Please transcribe the data below exactly. Leave the pictures out.

━━━

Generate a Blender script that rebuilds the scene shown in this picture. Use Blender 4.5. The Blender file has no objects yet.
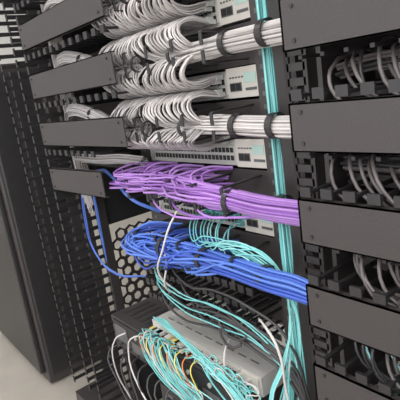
import bpy, math, random
from mathutils import Vector, Matrix
random.seed(7)
H=1.1
rnd=random.uniform
# ---------------- materials
def mat(name,col,rough=.5,metal=0.0,var=.15,scale=30,bump=0.0,spec=.5):
    m=bpy.data.materials.new(name); m.use_nodes=True
    nt=m.node_tree; b=nt.nodes['Principled BSDF']
    b.inputs['Roughness'].default_value=rough; b.inputs['Metallic'].default_value=metal
    b.inputs['Specular IOR Level'].default_value=spec
    tc=nt.nodes.new('ShaderNodeTexCoord'); n=nt.nodes.new('ShaderNodeTexNoise'); n.inputs['Scale'].default_value=scale
    n.inputs['Detail'].default_value=4
    nt.links.new(tc.outputs['Object'],n.inputs['Vector'])
    r=nt.nodes.new('ShaderNodeValToRGB')
    r.color_ramp.elements[0].position=.3; r.color_ramp.elements[1].position=.7
    r.color_ramp.elements[0].color=[c*(1-var) for c in col]+[1]
    r.color_ramp.elements[1].color=[min(1,c*(1+var)) for c in col]+[1]
    nt.links.new(n.outputs['Fac'],r.inputs['Fac']); nt.links.new(r.outputs['Color'],b.inputs['Base Color'])
    if bump:
        bp=nt.nodes.new('ShaderNodeBump'); bp.inputs['Strength'].default_value=bump; bp.inputs['Distance'].default_value=.002
        nt.links.new(n.outputs['Fac'],bp.inputs['Height']); nt.links.new(bp.outputs['Normal'],b.inputs['Normal'])
    return m
BLK=mat('black_powdercoat',(.042,.036,.036),.45,0,.15,400,.05)
BLP=mat('black_plastic',(.020,.019,.020),.4)
BLD=mat('black_interior',(.015,.015,.016),.7)
GRY=mat('switch_grey_metal',(.46,.45,.43),.45,0,.05)
BEZ=mat('switch_port_bezel',(.48,.47,.44),.45,0,.05)
WHT=mat('switch_white_panel',(.58,.55,.50),.45,0,.04)
LBL=mat('label_mint',(.42,.58,.52),.5,0,.04)
DGR=mat('dark_grey_bezel',(.10,.10,.10),.5)
PRT=mat('port_black',(.010,.010,.010),.6)
MTL=mat('port_metal',(.48,.48,.45),.35,.3)
GRN=mat('led_green',(.1,.6,.15),.4)
CG=mat('cable_grey',(.42,.395,.385),.42,0,.12,6)
CG2=mat('cable_light_grey',(.54,.51,.50),.42,0,.1,6)
CG3=mat('cable_mid_grey',(.31,.29,.285),.42,0,.1,6)
CP=mat('cable_purple',(.35,.18,.50),.38,0,.15,6)
CP2=mat('cable_dark_purple',(.24,.10,.38),.38,0,.15,6)
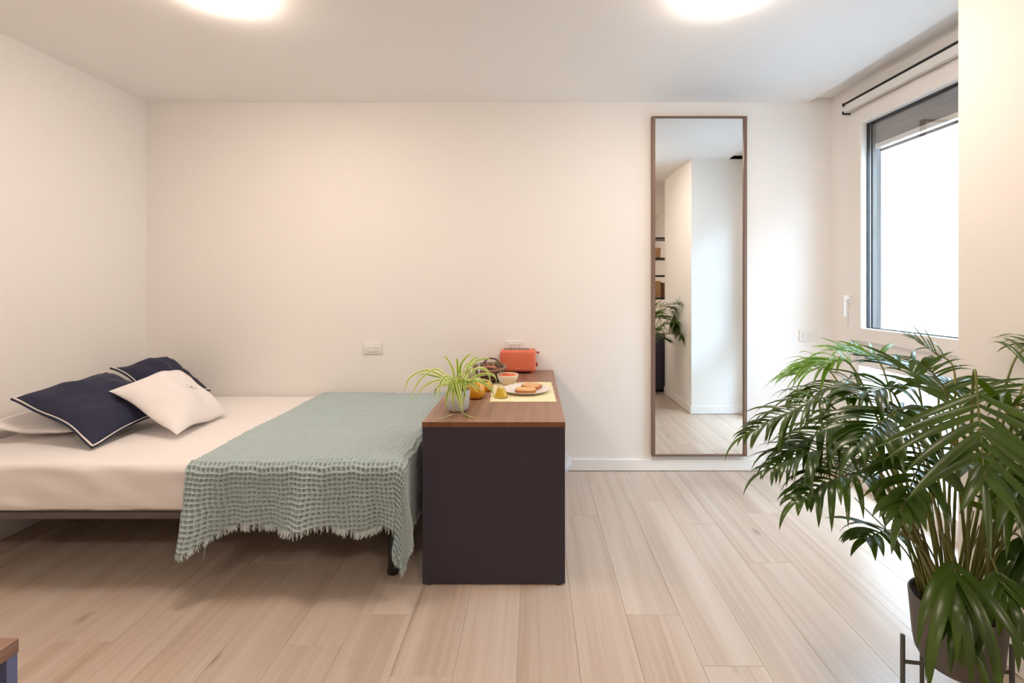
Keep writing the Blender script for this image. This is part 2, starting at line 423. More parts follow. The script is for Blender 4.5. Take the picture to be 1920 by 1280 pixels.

━━━

SOLUTION TO THE EXERCISE:
Generate a Blender script that rebuilds the scene shown in this picture. Use Blender 4.5. The Blender file has no objects yet.
import bpy, math, random
from mathutils import Vector, Matrix
random.seed(7)
H=1.1
rnd=random.uniform
# ---------------- materials
def mat(name,col,rough=.5,metal=0.0,var=.15,scale=30,bump=0.0,spec=.5):
    m=bpy.data.materials.new(name); m.use_nodes=True
    nt=m.node_tree; b=nt.nodes['Principled BSDF']
    b.inputs['Roughness'].default_value=rough; b.inputs['Metallic'].default_value=metal
    b.inputs['Specular IOR Level'].default_value=spec
    tc=nt.nodes.new('ShaderNodeTexCoord'); n=nt.nodes.new('ShaderNodeTexNoise'); n.inputs['Scale'].default_value=scale
    n.inputs['Detail'].default_value=4
    nt.links.new(tc.outputs['Object'],n.inputs['Vector'])
    r=nt.nodes.new('ShaderNodeValToRGB')
    r.color_ramp.elements[0].position=.3; r.color_ramp.elements[1].position=.7
    r.color_ramp.elements[0].color=[c*(1-var) for c in col]+[1]
    r.color_ramp.elements[1].color=[min(1,c*(1+var)) for c in col]+[1]
    nt.links.new(n.outputs['Fac'],r.inputs['Fac']); nt.links.new(r.outputs['Color'],b.inputs['Base Color'])
    if bump:
        bp=nt.nodes.new('ShaderNodeBump'); bp.inputs['Strength'].default_value=bump; bp.inputs['Distance'].default_value=.002
        nt.links.new(n.outputs['Fac'],bp.inputs['Height']); nt.links.new(bp.outputs['Normal'],b.inputs['Normal'])
    return m
BLK=mat('black_powdercoat',(.042,.036,.036),.45,0,.15,400,.05)
BLP=mat('black_plastic',(.020,.019,.020),.4)
BLD=mat('black_interior',(.015,.015,.016),.7)
GRY=mat('switch_grey_metal',(.46,.45,.43),.45,0,.05)
BEZ=mat('switch_port_bezel',(.48,.47,.44),.45,0,.05)
WHT=mat('switch_white_panel',(.58,.55,.50),.45,0,.04)
LBL=mat('label_mint',(.42,.58,.52),.5,0,.04)
DGR=mat('dark_grey_bezel',(.10,.10,.10),.5)
PRT=mat('port_black',(.010,.010,.010),.6)
MTL=mat('port_metal',(.48,.48,.45),.35,.3)
GRN=mat('led_green',(.1,.6,.15),.4)
CG=mat('cable_grey',(.42,.395,.385),.42,0,.12,6)
CG2=mat('cable_light_grey',(.54,.51,.50),.42,0,.1,6)
CG3=mat('cable_mid_grey',(.31,.29,.285),.42,0,.1,6)
CP=mat('cable_purple',(.35,.18,.50),.38,0,.15,6)
CP2=mat('cable_dark_purple',(.24,.10,.38),.38,0,.15,6)
Keep writing the Blender script for this image. This is part 2, starting at line 423. More parts follow. The script is for Blender 4.5. Take the picture to be 1920 by 1280 pixels.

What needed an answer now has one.